Entre el millón de definiciones bienpensantes que tiene la política, una puede ser esta: el arte de conseguir que los conflictos se resuelvan de manera que todos ganen. Y la mala política sería aquella en que se consigue que todos pierdan. Una buena manera de lograr lo segundo es despertar a gigantes dormidos o granjearse enemigos innecesarios.

La compañía española Repsol y el gobierno argentino de Cristina Fernández han llegado recientemente a un acuerdo sobre la indemnización que el segundo debe pagar a la primera por la expropiación de YPF en el año 2012.

Es menos de lo que deseaba la compañía y más de lo que hubiera querido pagar el gobierno pero, ante todo, es la culminación de un proceso en el que nadie ha ganado, empezando por la República Argentina.
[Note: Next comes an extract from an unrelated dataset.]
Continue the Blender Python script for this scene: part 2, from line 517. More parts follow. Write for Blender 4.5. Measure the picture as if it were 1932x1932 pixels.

La de YPF fue una expropiación hostil, que convirtió a los protagonistas en adversarios de mal humor. Fernández esgrimió la retórica nacionalista con la que suele tapar los pésimos resultados de su gestión económica, y Repsol, que no es ninguna tienda de barrio, movilizó a sus abogados y a toda la red de lobbies capaces de defender sus intereses en cualquier parte del mundo. Objetivo: que la comunidad internacional fuera consciente, por si no se había dado cuenta, de que invertir en Argentina era un deporte de riesgo. Un día metes el dinero y al siguiente te expropian y te niegan el precio justo, venía a ser el mensaje. Al año siguiente, y tras una subida de aranceles a su biodiésel, Argentina exportó a Europa por valor de 500 millones de dólares menos. Pero, sobre todo, no llegó la esperada lluvia torrencial de inversores al yacimiento de petróleo y gas de esquisto de Vaca Muerta, cuya desatención por parte de Repsol-YPF justificó el acto expropiatorio, avalado por prácticamente todos los grupos políticos argentinos.

Hoy la república tiene más que serias dificultades económicas y la pérdida de fiabilidad es una de las causas; el episodio de YPF contribuyó a ello. Nacionalizar la explotación de un recurso natural básico para la economía, como el petróleo, cuando su gestión privada es insatisfactoria, puede ser tan conveniente como privatizar dicha gestión cuando la pública es claramente ineficaz, pero esos son trámites que deben sustanciarse con exquisita prudencia política, nunca a golpe de ardor patriótico. Y menos al precio de la animadversión de quien nos puede hacer mucho daño.